Is peaceful co-existence between USSR and capitalist states possible?

Lenin said: “We are living not merely in a state, but in a system of states, and existence of Soviet Republic side by side with imperialist states for a long time is unthinkable. One or the other must triumph in the end. And before that end supervenes, a series of frightful collisions between Soviet Republic and bourgeois states will be inevitable.” (At Party Congress 1919)

But is not offer of new alliance to Britain evidence of willingness to get along with great imperialist power?

Lenin said: “We are at present between two foes. If we are unable to defeat them both, we must know how to dispose our forces in such a way that they fall out among themselves; because, as is always the case, when thieves fall out, honest men come into their own. But as soon as we are strong enough to defeat capitalism as a whole, we shall immediately take it by scruff of the neck.” (To Moscow Party Nucleii, 1920)

Does a well-defined new trend in Soviet policy mean a change in fundamental strategy?

Lenin said: “In order not to get lost in these twists (changes in policy), in order not to get lost in the periods of retirement, retreat or temporary defeat, or when history or the enemy throws us back … the important and the only theoretically correct thing is not to cast out the old basic program.” (At Party Congress 1918)

In 23 years since Lenin’s death we have yet to see this old basic program cast out.
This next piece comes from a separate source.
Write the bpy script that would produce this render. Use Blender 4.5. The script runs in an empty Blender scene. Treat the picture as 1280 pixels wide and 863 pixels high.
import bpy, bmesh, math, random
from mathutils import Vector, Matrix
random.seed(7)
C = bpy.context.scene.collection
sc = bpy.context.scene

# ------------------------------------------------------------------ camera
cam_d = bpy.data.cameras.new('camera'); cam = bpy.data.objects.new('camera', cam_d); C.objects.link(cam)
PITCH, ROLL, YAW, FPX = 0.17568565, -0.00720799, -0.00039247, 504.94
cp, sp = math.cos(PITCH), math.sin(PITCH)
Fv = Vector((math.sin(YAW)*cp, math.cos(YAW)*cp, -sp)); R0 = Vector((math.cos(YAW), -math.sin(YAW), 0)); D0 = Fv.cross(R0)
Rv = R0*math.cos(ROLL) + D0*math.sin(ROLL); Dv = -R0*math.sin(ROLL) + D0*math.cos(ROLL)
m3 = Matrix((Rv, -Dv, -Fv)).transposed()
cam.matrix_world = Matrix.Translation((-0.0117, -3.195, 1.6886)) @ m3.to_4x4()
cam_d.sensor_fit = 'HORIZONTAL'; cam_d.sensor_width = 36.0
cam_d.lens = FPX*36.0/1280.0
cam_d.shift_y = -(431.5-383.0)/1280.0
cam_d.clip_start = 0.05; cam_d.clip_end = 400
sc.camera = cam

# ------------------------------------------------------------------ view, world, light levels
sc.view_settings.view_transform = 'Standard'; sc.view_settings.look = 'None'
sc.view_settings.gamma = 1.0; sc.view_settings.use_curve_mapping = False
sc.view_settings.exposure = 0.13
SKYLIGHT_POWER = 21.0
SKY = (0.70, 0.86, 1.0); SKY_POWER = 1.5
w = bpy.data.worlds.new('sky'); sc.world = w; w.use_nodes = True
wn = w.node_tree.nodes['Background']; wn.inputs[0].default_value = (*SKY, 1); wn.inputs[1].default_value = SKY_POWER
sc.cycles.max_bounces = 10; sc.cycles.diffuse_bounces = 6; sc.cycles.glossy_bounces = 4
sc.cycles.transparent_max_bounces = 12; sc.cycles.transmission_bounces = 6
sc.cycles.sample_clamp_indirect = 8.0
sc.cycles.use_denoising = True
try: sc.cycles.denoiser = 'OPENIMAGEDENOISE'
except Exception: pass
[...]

It has been modified and added to but never rejected or forgotten.

Department please repeat to London as Moscow’s 22, Paris as 18, Nanking, Tokyo.

  1. Georgy Fedorovich Alexandrov, prominent Soviet philosopher, chief of the Propaganda and Agitation Administration (Agitprop) of the Central Committee of the All Union Communist Party (of Bolsheviks), editor of its newspaper Culture and Life; member of the Academy of Sciences of the Soviet Union since 1946.